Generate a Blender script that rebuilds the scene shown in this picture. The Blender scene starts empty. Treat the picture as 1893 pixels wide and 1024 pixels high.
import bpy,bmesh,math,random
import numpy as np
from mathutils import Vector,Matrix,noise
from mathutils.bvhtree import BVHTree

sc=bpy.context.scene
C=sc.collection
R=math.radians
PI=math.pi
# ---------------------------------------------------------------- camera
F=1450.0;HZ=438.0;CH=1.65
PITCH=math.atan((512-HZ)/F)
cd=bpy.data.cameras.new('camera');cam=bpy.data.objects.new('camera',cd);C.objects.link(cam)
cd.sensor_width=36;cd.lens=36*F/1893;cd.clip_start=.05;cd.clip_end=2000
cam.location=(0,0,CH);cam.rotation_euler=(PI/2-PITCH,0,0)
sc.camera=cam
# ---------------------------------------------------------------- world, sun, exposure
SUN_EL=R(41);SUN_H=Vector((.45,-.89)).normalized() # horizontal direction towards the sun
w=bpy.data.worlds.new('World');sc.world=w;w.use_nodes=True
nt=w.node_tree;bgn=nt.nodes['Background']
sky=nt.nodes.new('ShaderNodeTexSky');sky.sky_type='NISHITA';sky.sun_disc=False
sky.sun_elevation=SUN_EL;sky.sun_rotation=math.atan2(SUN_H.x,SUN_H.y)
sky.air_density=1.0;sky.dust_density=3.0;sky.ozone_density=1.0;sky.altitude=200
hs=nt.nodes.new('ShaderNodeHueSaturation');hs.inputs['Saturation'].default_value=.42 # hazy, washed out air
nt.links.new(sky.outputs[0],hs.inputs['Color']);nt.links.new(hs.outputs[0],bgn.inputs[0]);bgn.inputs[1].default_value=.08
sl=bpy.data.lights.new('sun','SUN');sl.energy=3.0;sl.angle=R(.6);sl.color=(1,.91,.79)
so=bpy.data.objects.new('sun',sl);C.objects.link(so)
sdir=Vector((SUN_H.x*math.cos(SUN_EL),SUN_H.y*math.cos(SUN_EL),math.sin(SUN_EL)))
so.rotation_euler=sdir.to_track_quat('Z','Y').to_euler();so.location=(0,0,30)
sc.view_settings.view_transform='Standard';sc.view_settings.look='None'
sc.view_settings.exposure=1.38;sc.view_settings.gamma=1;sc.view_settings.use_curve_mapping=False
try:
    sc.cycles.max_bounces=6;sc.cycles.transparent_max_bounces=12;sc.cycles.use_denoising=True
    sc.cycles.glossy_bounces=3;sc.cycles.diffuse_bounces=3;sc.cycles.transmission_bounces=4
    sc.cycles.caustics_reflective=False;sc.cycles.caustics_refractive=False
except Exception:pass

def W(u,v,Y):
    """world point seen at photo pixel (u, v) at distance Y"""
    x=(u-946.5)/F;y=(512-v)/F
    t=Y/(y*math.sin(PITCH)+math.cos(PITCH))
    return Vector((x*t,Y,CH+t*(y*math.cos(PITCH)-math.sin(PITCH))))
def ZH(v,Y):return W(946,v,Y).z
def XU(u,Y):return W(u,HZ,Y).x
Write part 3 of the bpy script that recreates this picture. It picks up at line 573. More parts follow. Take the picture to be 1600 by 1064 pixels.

···

* _TASK DESCRIPTION_
Return exactly, please, the lines of the material from the first one down to and including the line where "from mathutils.bvhtree import BVHTree" appears.

* _WRITTEN SOLUTION_
Generate a Blender script that rebuilds the scene shown in this picture. The Blender scene starts empty. Treat the picture as 1893 pixels wide and 1024 pixels high.
import bpy,bmesh,math,random
import numpy as np
from mathutils import Vector,Matrix,noise
from mathutils.bvhtree import BVHTree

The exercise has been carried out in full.